Especialistas explicam que essa tradição começou em 1710, com uma carta régia assinada por Dom João V, que determinava que a faixa de terra de 15 braças — cerca de 33 metros — ao longo do litoral fosse reservada à Coroa portuguesa. Esse limite foi mantido após a independência do Brasil, consolidado em legislações como a de 1818, assinada por Dom João VI, e regulamentado definitivamente em 1831, durante o período regencial.

Desde então, esses terrenos têm sido utilizados para fins públicos e em regime de aforamento, quando o governo concede o uso das áreas a particulares mediante pagamento de taxas anuais.

Por que a proposta é polêmica?

A principal crítica à PEC é que ela poderia permitir a privatização de áreas litorâneas, retirando sua proteção como bens públicos. Ambientalistas, juristas e historiadores temem que a proposta abra precedentes para degradação ambiental e exclusão social, comprometendo o uso coletivo dessas áreas.

“Essa PEC representa um ataque ao patrimônio público e pode ser vista como uma forma de racismo ambiental, afetando principalmente populações que dependem desses territórios para sua subsistência”, argumenta o historiador Paulo Henrique Martinez, da Unesp.

Por outro lado, o senador Flávio Bolsonaro (PL-RJ), relator da PEC, afirma que a proposta não visa à privatização das praias, mas à regularização de ocupações já existentes, beneficiando comunidades locais, incluindo quilombolas. Segundo ele, a medida poderá conceder títulos de propriedade a moradores dessas áreas, garantindo segurança jurídica.

Legado histórico e impacto atual

O controle sobre terrenos de marinha foi reforçado ao longo do tempo para equilibrar interesses de segurança, economia e preservação. A legislação de 1946, assinada pelo então presidente Eurico Gaspar Dutra, estabeleceu o marco de 33 metros horizontais a partir da linha de preamar medida em 1831, e essa regulamentação foi incorporada à Constituição de 1988, que consolidou os terrenos como bens da União.

Nos últimos anos, o debate sobre essas áreas ganhou novos contornos, com demandas por regularização fundiária, preservação ambiental e uso sustentável.

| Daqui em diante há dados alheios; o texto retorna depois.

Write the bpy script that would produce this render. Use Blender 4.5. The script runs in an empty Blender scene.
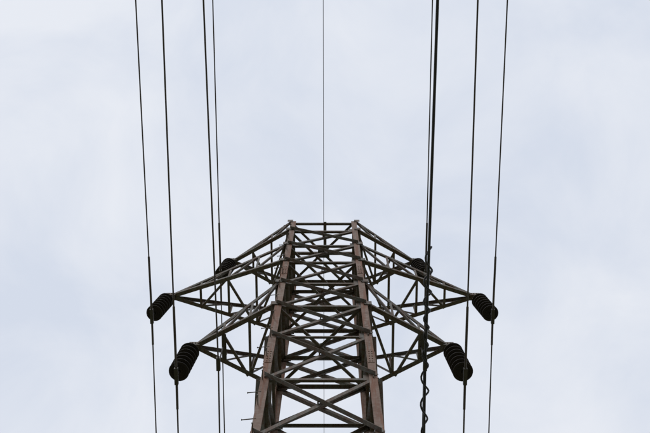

“É um tema que exige equilíbrio. Precisamos considerar tanto a necessidade de gestão pública eficiente quanto os direitos das comunidades locais e a proteção do meio ambiente”, pontua o jurista Marcelo Crespo, coordenador do curso de Direito da ESPM.

Próximos passos

Caso seja aprovada pela CCJ nesta quarta-feira, a PEC ainda precisará passar por duas votações no plenário do Senado antes de seguir para sanção presidencial. Enquanto isso, o debate segue aquecido, com defensores e críticos atentos aos desdobramentos dessa proposta que pode redefinir o controle das áreas costeiras no Brasil.